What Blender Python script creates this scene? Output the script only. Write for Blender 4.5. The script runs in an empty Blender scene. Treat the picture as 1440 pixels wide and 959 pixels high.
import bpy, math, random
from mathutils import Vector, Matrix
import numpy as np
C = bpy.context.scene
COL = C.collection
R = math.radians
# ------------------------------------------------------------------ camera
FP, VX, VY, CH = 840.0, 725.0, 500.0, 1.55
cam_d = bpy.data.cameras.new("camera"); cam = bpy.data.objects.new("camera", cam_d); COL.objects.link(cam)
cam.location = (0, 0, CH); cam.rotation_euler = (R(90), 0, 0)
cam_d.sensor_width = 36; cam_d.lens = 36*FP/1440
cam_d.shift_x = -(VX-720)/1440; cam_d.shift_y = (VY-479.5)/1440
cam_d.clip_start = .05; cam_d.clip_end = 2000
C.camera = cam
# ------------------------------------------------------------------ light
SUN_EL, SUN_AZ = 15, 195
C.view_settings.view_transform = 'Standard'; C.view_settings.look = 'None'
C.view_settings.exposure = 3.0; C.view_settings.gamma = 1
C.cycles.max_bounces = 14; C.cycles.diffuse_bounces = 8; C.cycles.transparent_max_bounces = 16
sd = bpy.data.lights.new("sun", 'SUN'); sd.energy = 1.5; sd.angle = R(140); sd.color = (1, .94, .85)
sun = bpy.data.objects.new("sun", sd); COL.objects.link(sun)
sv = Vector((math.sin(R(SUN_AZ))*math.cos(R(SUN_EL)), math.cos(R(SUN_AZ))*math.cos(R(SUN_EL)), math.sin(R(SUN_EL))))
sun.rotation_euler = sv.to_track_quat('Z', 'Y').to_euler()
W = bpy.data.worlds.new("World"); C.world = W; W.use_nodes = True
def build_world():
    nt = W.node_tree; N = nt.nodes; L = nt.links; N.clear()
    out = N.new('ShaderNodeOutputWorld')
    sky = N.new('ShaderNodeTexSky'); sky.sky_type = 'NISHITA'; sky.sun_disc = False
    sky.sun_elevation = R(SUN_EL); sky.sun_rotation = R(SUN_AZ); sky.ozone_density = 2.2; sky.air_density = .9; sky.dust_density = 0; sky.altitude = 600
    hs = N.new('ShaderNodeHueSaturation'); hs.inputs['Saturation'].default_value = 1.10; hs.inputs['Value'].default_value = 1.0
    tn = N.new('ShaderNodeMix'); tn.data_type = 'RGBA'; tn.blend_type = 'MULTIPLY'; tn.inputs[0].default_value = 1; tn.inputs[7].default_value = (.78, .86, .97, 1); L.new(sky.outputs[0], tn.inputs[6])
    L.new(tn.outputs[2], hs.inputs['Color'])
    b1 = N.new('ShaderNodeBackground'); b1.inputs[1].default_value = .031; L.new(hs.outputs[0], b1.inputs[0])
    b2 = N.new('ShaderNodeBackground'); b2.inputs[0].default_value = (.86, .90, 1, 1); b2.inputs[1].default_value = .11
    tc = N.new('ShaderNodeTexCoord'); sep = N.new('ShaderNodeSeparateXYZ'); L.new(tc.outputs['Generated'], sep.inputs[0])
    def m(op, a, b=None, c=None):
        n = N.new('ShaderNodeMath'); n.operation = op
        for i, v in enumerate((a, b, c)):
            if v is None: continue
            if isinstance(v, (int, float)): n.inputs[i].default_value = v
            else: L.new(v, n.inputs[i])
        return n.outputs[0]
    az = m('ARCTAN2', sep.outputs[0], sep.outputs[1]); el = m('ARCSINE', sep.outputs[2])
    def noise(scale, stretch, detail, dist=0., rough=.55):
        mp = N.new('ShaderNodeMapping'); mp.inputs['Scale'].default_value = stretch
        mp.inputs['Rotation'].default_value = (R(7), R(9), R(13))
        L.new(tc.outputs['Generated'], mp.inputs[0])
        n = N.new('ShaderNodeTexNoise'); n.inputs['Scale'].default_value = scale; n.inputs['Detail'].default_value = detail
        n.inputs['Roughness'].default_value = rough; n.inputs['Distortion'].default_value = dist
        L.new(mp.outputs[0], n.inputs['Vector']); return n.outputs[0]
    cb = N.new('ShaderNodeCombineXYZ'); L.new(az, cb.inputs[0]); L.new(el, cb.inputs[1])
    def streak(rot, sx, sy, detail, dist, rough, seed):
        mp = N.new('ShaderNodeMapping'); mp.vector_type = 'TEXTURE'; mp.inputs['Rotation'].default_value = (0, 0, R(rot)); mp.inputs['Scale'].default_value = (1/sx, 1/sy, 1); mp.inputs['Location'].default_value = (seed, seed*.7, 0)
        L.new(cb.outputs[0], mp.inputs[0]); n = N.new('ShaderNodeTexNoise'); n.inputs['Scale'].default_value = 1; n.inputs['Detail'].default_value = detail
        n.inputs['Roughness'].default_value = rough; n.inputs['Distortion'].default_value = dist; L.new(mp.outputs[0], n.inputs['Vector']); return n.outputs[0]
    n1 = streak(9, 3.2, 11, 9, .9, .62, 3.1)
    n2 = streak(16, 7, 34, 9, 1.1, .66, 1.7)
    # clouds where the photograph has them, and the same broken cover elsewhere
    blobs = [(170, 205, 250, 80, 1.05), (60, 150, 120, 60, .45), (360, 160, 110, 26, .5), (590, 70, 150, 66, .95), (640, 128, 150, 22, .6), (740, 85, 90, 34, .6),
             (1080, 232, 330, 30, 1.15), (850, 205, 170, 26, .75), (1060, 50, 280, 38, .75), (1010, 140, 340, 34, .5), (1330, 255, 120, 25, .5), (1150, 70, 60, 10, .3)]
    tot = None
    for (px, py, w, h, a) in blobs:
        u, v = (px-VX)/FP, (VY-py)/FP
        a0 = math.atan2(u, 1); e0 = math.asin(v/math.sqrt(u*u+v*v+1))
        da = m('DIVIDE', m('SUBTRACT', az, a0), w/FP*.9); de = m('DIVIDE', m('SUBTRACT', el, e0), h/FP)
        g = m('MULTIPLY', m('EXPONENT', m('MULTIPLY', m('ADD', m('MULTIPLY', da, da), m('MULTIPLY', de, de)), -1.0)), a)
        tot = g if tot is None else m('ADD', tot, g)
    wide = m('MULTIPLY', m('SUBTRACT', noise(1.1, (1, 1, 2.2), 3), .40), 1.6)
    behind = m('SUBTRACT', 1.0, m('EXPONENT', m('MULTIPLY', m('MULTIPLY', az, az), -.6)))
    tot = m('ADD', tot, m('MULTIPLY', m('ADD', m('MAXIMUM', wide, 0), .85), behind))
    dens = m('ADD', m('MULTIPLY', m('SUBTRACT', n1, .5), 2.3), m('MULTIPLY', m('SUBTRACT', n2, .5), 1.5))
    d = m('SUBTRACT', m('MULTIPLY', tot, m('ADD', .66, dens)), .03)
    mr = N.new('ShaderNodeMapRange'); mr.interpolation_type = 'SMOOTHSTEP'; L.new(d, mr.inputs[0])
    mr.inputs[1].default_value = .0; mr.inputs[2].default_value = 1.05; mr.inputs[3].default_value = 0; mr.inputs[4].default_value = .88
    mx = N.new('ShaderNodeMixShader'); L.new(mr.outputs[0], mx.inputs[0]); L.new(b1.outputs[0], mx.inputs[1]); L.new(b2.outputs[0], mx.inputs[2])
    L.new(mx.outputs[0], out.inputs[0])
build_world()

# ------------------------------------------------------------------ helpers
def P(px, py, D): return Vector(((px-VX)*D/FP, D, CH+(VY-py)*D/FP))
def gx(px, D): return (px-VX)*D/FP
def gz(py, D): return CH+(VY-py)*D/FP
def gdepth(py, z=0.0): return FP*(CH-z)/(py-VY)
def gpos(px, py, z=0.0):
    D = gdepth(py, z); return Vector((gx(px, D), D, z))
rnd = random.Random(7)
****
SET PROBLEM: Write the material out again word for word.

EXERCISE RESPONSE:
What Blender Python script creates this scene? Output the script only. Write for Blender 4.5. The script runs in an empty Blender scene. Treat the picture as 1440 pixels wide and 959 pixels high.
import bpy, math, random
from mathutils import Vector, Matrix
import numpy as np
C = bpy.context.scene
COL = C.collection
R = math.radians
# ------------------------------------------------------------------ camera
FP, VX, VY, CH = 840.0, 725.0, 500.0, 1.55
cam_d = bpy.data.cameras.new("camera"); cam = bpy.data.objects.new("camera", cam_d); COL.objects.link(cam)
cam.location = (0, 0, CH); cam.rotation_euler = (R(90), 0, 0)
cam_d.sensor_width = 36; cam_d.lens = 36*FP/1440
cam_d.shift_x = -(VX-720)/1440; cam_d.shift_y = (VY-479.5)/1440
cam_d.clip_start = .05; cam_d.clip_end = 2000
C.camera = cam
# ------------------------------------------------------------------ light
SUN_EL, SUN_AZ = 15, 195
C.view_settings.view_transform = 'Standard'; C.view_settings.look = 'None'
C.view_settings.exposure = 3.0; C.view_settings.gamma = 1
C.cycles.max_bounces = 14; C.cycles.diffuse_bounces = 8; C.cycles.transparent_max_bounces = 16
sd = bpy.data.lights.new("sun", 'SUN'); sd.energy = 1.5; sd.angle = R(140); sd.color = (1, .94, .85)
sun = bpy.data.objects.new("sun", sd); COL.objects.link(sun)
sv = Vector((math.sin(R(SUN_AZ))*math.cos(R(SUN_EL)), math.cos(R(SUN_AZ))*math.cos(R(SUN_EL)), math.sin(R(SUN_EL))))
sun.rotation_euler = sv.to_track_quat('Z', 'Y').to_euler()
W = bpy.data.worlds.new("World"); C.world = W; W.use_nodes = True
def build_world():
    nt = W.node_tree; N = nt.nodes; L = nt.links; N.clear()
    out = N.new('ShaderNodeOutputWorld')
    sky = N.new('ShaderNodeTexSky'); sky.sky_type = 'NISHITA'; sky.sun_disc = False
    sky.sun_elevation = R(SUN_EL); sky.sun_rotation = R(SUN_AZ); sky.ozone_density = 2.2; sky.air_density = .9; sky.dust_density = 0; sky.altitude = 600
    hs = N.new('ShaderNodeHueSaturation'); hs.inputs['Saturation'].default_value = 1.10; hs.inputs['Value'].default_value = 1.0
    tn = N.new('ShaderNodeMix'); tn.data_type = 'RGBA'; tn.blend_type = 'MULTIPLY'; tn.inputs[0].default_value = 1; tn.inputs[7].default_value = (.78, .86, .97, 1); L.new(sky.outputs[0], tn.inputs[6])
    L.new(tn.outputs[2], hs.inputs['Color'])
    b1 = N.new('ShaderNodeBackground'); b1.inputs[1].default_value = .031; L.new(hs.outputs[0], b1.inputs[0])
    b2 = N.new('ShaderNodeBackground'); b2.inputs[0].default_value = (.86, .90, 1, 1); b2.inputs[1].default_value = .11
    tc = N.new('ShaderNodeTexCoord'); sep = N.new('ShaderNodeSeparateXYZ'); L.new(tc.outputs['Generated'], sep.inputs[0])
    def m(op, a, b=None, c=None):
        n = N.new('ShaderNodeMath'); n.operation = op
        for i, v in enumerate((a, b, c)):
            if v is None: continue
            if isinstance(v, (int, float)): n.inputs[i].default_value = v
            else: L.new(v, n.inputs[i])
        return n.outputs[0]
    az = m('ARCTAN2', sep.outputs[0], sep.outputs[1]); el = m('ARCSINE', sep.outputs[2])
    def noise(scale, stretch, detail, dist=0., rough=.55):
        mp = N.new('ShaderNodeMapping'); mp.inputs['Scale'].default_value = stretch
        mp.inputs['Rotation'].default_value = (R(7), R(9), R(13))
        L.new(tc.outputs['Generated'], mp.inputs[0])
        n = N.new('ShaderNodeTexNoise'); n.inputs['Scale'].default_value = scale; n.inputs['Detail'].default_value = detail
        n.inputs['Roughness'].default_value = rough; n.inputs['Distortion'].default_value = dist
        L.new(mp.outputs[0], n.inputs['Vector']); return n.outputs[0]
    cb = N.new('ShaderNodeCombineXYZ'); L.new(az, cb.inputs[0]); L.new(el, cb.inputs[1])
    def streak(rot, sx, sy, detail, dist, rough, seed):
        mp = N.new('ShaderNodeMapping'); mp.vector_type = 'TEXTURE'; mp.inputs['Rotation'].default_value = (0, 0, R(rot)); mp.inputs['Scale'].default_value = (1/sx, 1/sy, 1); mp.inputs['Location'].default_value = (seed, seed*.7, 0)
        L.new(cb.outputs[0], mp.inputs[0]); n = N.new('ShaderNodeTexNoise'); n.inputs['Scale'].default_value = 1; n.inputs['Detail'].default_value = detail
        n.inputs['Roughness'].default_value = rough; n.inputs['Distortion'].default_value = dist; L.new(mp.outputs[0], n.inputs['Vector']); return n.outputs[0]
    n1 = streak(9, 3.2, 11, 9, .9, .62, 3.1)
    n2 = streak(16, 7, 34, 9, 1.1, .66, 1.7)
    # clouds where the photograph has them, and the same broken cover elsewhere
    blobs = [(170, 205, 250, 80, 1.05), (60, 150, 120, 60, .45), (360, 160, 110, 26, .5), (590, 70, 150, 66, .95), (640, 128, 150, 22, .6), (740, 85, 90, 34, .6),
             (1080, 232, 330, 30, 1.15), (850, 205, 170, 26, .75), (1060, 50, 280, 38, .75), (1010, 140, 340, 34, .5), (1330, 255, 120, 25, .5), (1150, 70, 60, 10, .3)]
    tot = None
    for (px, py, w, h, a) in blobs:
        u, v = (px-VX)/FP, (VY-py)/FP
        a0 = math.atan2(u, 1); e0 = math.asin(v/math.sqrt(u*u+v*v+1))
        da = m('DIVIDE', m('SUBTRACT', az, a0), w/FP*.9); de = m('DIVIDE', m('SUBTRACT', el, e0), h/FP)
        g = m('MULTIPLY', m('EXPONENT', m('MULTIPLY', m('ADD', m('MULTIPLY', da, da), m('MULTIPLY', de, de)), -1.0)), a)
        tot = g if tot is None else m('ADD', tot, g)
    wide = m('MULTIPLY', m('SUBTRACT', noise(1.1, (1, 1, 2.2), 3), .40), 1.6)
    behind = m('SUBTRACT', 1.0, m('EXPONENT', m('MULTIPLY', m('MULTIPLY', az, az), -.6)))
    tot = m('ADD', tot, m('MULTIPLY', m('ADD', m('MAXIMUM', wide, 0), .85), behind))
    dens = m('ADD', m('MULTIPLY', m('SUBTRACT', n1, .5), 2.3), m('MULTIPLY', m('SUBTRACT', n2, .5), 1.5))
    d = m('SUBTRACT', m('MULTIPLY', tot, m('ADD', .66, dens)), .03)
    mr = N.new('ShaderNodeMapRange'); mr.interpolation_type = 'SMOOTHSTEP'; L.new(d, mr.inputs[0])
    mr.inputs[1].default_value = .0; mr.inputs[2].default_value = 1.05; mr.inputs[3].default_value = 0; mr.inputs[4].default_value = .88
    mx = N.new('ShaderNodeMixShader'); L.new(mr.outputs[0], mx.inputs[0]); L.new(b1.outputs[0], mx.inputs[1]); L.new(b2.outputs[0], mx.inputs[2])
    L.new(mx.outputs[0], out.inputs[0])
build_world()

# ------------------------------------------------------------------ helpers
def P(px, py, D): return Vector(((px-VX)*D/FP, D, CH+(VY-py)*D/FP))
def gx(px, D): return (px-VX)*D/FP
def gz(py, D): return CH+(VY-py)*D/FP
def gdepth(py, z=0.0): return FP*(CH-z)/(py-VY)
def gpos(px, py, z=0.0):
    D = gdepth(py, z); return Vector((gx(px, D), D, z))
rnd = random.Random(7)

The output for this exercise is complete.